God knows it's been a year of strife and struggle here, and the waning has began wear us down like sand rubbing on wood.  My faith has grown brittle, and my hope has thinned.  Sometimes I feel myself becoming bitter and pessimistic, which I resent, but can't wash away.  I'm exhausted by hoping for things to get better sometimes.  As if hope is like some kind of unicorn or mermaid, a mythical beast that teases me to chase it murky, uncharted forests, leaving me feeling baffled and lost when I finally come to senses and realize it was just a figment of my imagination.

But that massive load of love that someone most carefully deposited on our doorstep, that was real. Real as oxygen, and made hope tangible again.  And so I see God working in the people around us, reminding us that we are taken care of and loved, and not to give up, gives us meaning and recharges us, drives our courage and focus, and challenges us to be more attentive to His voice and His nudge.

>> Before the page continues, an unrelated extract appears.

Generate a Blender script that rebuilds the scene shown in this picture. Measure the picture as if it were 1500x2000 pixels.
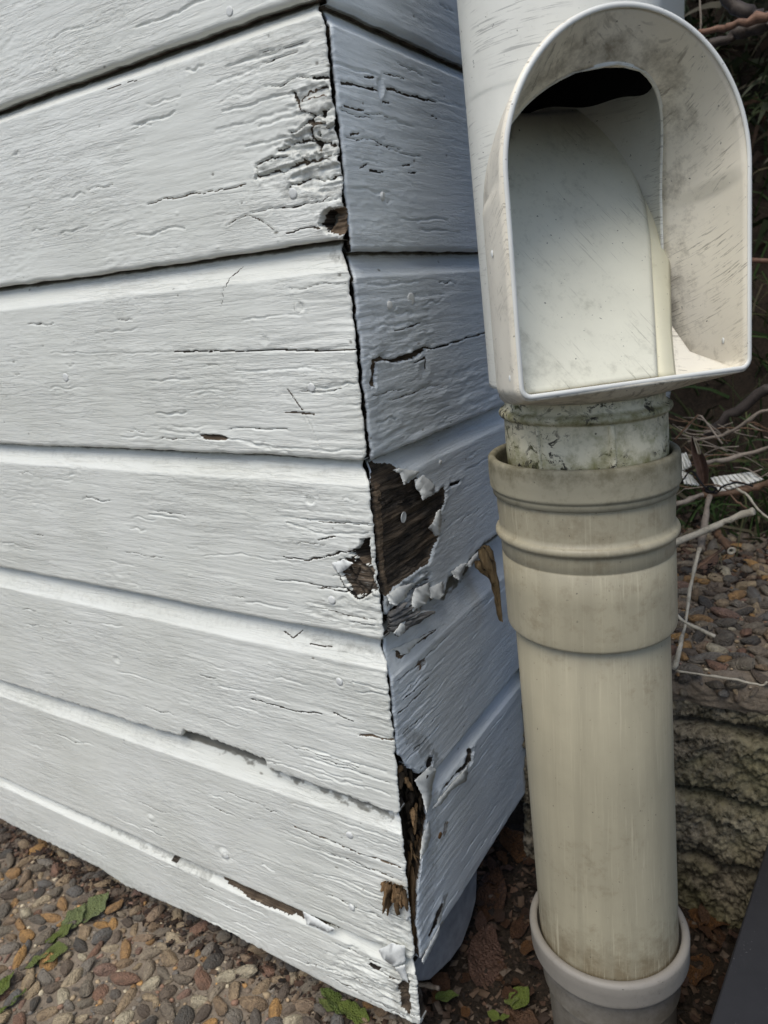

Thank you, to my mysterious donor with really good taste in clothing and food.  Thank you for the thoughtfulness and generosity.  Thank you to all the people who have been so loving and thoughtful this past year, taking time to share tea, or have a playdate, help fix our car, or coming out and pray with us until 2 am.  Thank you for leaning in to His voice, and for modeling to us how to be in the world.  God bless you and your family!